Kedua, orang tua dapat memberikan pendidikan seksual kepada anak sejak usia dini. Pendidikan seksual untuk anak mungkin terlihat aneh, tabu, atau asing bagi masyarakat maupun sebagian orang tua, tetapi perlu diketahui bahwa Pendidikan seksual bagi anak sangat penting dan sangat diperlukan.
Jadi para orang tua jangan ragu untuk memberikan bekal pendidikan seksual kepada anak, karena pendidikan seksual pada anak akan sangat berguna untuk meminimalisir dan mencegah terjadinya tindak kekerasan seksual pada anak.

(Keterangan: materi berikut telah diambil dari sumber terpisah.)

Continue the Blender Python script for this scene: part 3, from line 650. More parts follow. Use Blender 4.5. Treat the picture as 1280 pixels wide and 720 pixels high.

Ketiga, orang tua harus mengajarkan anak untuk menjaga tubuh, beri tau pada anak bagian tubuh mana saja yang tidak boleh disentuh, dilihat, apalagi diraba oleh orang lain.
Keempat, orang tua juga harus mengajarkan anak untuk berani menolak secara tegas apabila ada orang yang ingin menyentuh atau melakukan sesuatu yang bisa membahayakan dirinya serta melakukan pembelaan atau penyerangan guna melindungi diri, mungkin disini kita bisa membekali anak dengan ilmu bela diri seperti silat atau karate.
Terakhir, orang tua harus bisa menjalin komunikasi yang baik dengan anak. Dengan komunikasi orang tua bisa mendapatkan informasi maupun gambaran terhadap kondisi yang dialami oleh anaknya serta dengan siapa saja anaknya berinteraksi. Setidaknya komunikasi yang baik antara orang tua dan anak dapat menjadi upaya pencegahan kekerasan seksual pada anak.
Demikianlah pembahasan mengenai peran penting orang tua dalam upaya pencegahan tindak kekerasan seksual pada anak.
Diharapkan semua orang tua dapat memaksimalkan peranannya karena ini bisa menjadi suatu benteng yang kuat bagi sang anak serta untuk meminimalisir dan mencegah terjadinya kekerasan seksual pada anak.
Terakhir, penulis berharap semoga dengan peningkatan peran orang tua tersebut di atas, angka kasus kekerasan seksual baik itu pada orang dewasa maupun pada anak-anak di Indonesia dapat menurun.*
*Penulis adalah mahasiswa program studi Akuntansi Universitas Sutomo.